La distinctivité des marques de position enregistrées pour des services s’apprécie de manière classique, au regard de la perception du signe par le public, sans besoin de démontrer que le signe diverge de manière significative de la norme ou des habitudes du secteur économique concerné.
Dans un arrêt du 8 octobre 2020, la Cour de justice de l’Union européenne a eu l’occasion de mettre en lumière les critères d’appréciation de la distinctivité des marques dites “de position“, qui ont pour singularité de revendiquer la façon dont elles sont placées sur les produits ou services qu’elles désignent (CJUE, 8 octobre 2020, C-456/19).
En 2016, la société suédoise Östgötatrafiken avait déposé auprès de l’Office suédois trois marques de position en classe 39 (pour des services de transport de passagers) avec pour description : "Coloration de véhicules dans les couleurs rouge, blanche et orange, comme indiqué [dans la représentation des marques]" :
L‘Office suédois puis le tribunal de Stockholm avaient refusé l’enregistrement de ces marques, au motif que les signes ne divergeraient pas suffisamment de la norme ou des habitudes du secteur.

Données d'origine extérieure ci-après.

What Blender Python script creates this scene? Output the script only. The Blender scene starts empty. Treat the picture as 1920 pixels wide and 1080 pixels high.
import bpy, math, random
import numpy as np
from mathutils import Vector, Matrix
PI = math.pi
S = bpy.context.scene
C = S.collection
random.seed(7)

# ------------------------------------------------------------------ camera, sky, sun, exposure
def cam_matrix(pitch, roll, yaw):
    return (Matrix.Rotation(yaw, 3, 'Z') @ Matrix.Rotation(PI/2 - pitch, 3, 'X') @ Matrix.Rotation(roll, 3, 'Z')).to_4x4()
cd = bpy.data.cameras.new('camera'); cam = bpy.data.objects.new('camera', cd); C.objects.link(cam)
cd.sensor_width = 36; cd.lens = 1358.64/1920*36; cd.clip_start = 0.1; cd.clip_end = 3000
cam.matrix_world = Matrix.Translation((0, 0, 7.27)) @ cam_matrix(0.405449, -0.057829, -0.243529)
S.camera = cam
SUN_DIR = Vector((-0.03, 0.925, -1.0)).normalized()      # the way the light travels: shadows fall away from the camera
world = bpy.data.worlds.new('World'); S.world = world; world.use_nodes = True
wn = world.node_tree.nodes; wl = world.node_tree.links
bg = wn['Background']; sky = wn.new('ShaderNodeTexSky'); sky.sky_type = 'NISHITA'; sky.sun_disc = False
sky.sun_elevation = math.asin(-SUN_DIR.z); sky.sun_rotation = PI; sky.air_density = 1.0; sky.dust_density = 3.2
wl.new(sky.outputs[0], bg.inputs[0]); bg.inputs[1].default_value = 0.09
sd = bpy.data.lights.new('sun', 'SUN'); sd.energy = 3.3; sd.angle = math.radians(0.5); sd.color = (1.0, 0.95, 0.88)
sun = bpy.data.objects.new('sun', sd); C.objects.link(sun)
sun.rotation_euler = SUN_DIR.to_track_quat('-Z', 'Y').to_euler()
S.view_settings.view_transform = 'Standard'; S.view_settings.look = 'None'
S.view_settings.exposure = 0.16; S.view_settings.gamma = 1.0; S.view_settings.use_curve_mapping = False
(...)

Saisie à son tour, la Cour d’appel s’est interrogée quant à l’application de ce critère pour apprécier la distinctivité intrinsèque des marques de position enregistrées pour des services. Elle a décidé de surseoir à statuer afin de solliciter l’avis de la Cour de justice de l’Union européenne sur ce point.
Le critère relatif à la divergence de la norme ou des habitudes du secteur avait été mis en évidence par la jurisprudence de la Cour de justice de l’Union européenne s’agissant de l’appréciation de la distinctivité intrinsèque de deux types de marques atypiques :
- les marques tridimensionnelles se confondant avec l’apparence d’un produit, comme par exemple la marque suivante représentant une bouteille cylindrique (CJUE, 7 mai 2015, C-445/13)
- les marques tridimensionnelles représentant l’aménagement d’un espace de vente, comme la marque suivante déposée par la société Apple (CJUE, 10 juillet 2014, C-421/13)
La Cour de justice justifiait le recours à ce critère, compte tenu du caractère atypique de ces marques, soulignant que le consommateur moyen n’avait pas pour habitude de présumer de l’origine des produits en se fondant sur leur forme ou sur l’aménagement de leur espace de vente. Pour la Cour, face à de telles marques, seule la divergence de l’apparence du produit ou de l’aménagement du lieu par rapport aux normes et habitudes du secteur pouvait permettre aux consommateurs de percevoir le signe comme une marque permettant de distinguer l’origine des produits.
En l’espèce, même si la marque de position pour des services est, par nature, une marque peu commune, la Cour de justice estime que ce critère contraignant n’a pas à s’appliquer et que la distinctivité de la marque doit s’apprécier de manière classique.
La Cour de justice pointe une différence notable entre la marque de position et les marques tridimensionnelles représentant l’apparence d’un produit ou l’aménagement d‘un espace de vente du produit : la première est constituée "d’éléments graphiques destinés à être apposés sur les biens qui sont utilisés pour fournir les services désignés par la demande d’enregistrement", contrairement aux deux autres. Pour la Cour, cette différence est primordiale en ce que le consommateur moyen identifiera plus facilement la première comme une marque, même lorsqu‘elle ne s’écarte pas des pratiques dans le secteur.
La Cour invite donc la juridiction de renvoi à apprécier de manière classique si les marques de position sont distinctives intrinsèquement, en analysant "si les combinaisons de couleurs, apposées sur les véhicules de transport de la requérante au principal permettent au consommateur moyen de distinguer sans confusion possible les services de transport fournis par cette entreprise des services fournis par d’autres entreprises". A noter que, si la marque n’est pas considérée comme revêtant un caractère distinctif intrinsèque, elle pourra toujours éventuellement revêtir un caractère distinctif par son usage.
En conclusion : le recours au critère de la divergence par rapport aux normes et habitudes du secteur doit rester exceptionnel et limité aux cas où les marques se confondent avec l’apparence du produit ou représentent l’aménagement d’un espace de vente.